Nowadays tattoos are the rage with today's
hipsters. It's a common sight to see men AND women sporting complete arm/leg/body
ink. Where in the old days even a peek of ink under the shirtsleeve could
result in the job applicant getting shown the door, now it's accepted—or at
least tolerated.
Even I have slowly come around to accepting some
tattoos on women. I often get involved in rousing discussions over beer with
male friends about what is acceptable. They usually have absolutely no qualms about
any ink on a prospective date (okay, a lot of my friends are younger and
avoided that middle-American brainwashing), while I argue for discretion.
I still would prefer to just see a small butterfly above a breast (an homage to "Papillon"), and even find it a little seductive to see a small sun barely peeking above the back of the belt.
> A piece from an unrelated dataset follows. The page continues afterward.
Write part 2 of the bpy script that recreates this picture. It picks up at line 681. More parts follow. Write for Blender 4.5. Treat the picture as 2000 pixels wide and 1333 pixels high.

Ironically, this latter one is called a “Tramp Stamp” which got its name through similar brainwashing/stereotyping as what I experienced but in later decades.
However, it will take some major adjustment to
ever get me excited about a prospective date who has tattooed her entire life's
history on her back; or have a dragon shooting fire on one arm toward a knight
on the other; or a gigantic cobra slithering up one leg and a mongoose on the
other. Yes, a little too much ink for me.
Some brainwashing just can’t be undone.
(okay, you young readers may not have gathered that the title of this blog is a play-on-words referring to INXS. Yes, another 80s band; yes, I know I'm in a rut. No, they have nothing to do with tattoos although I'm sure they had one or two).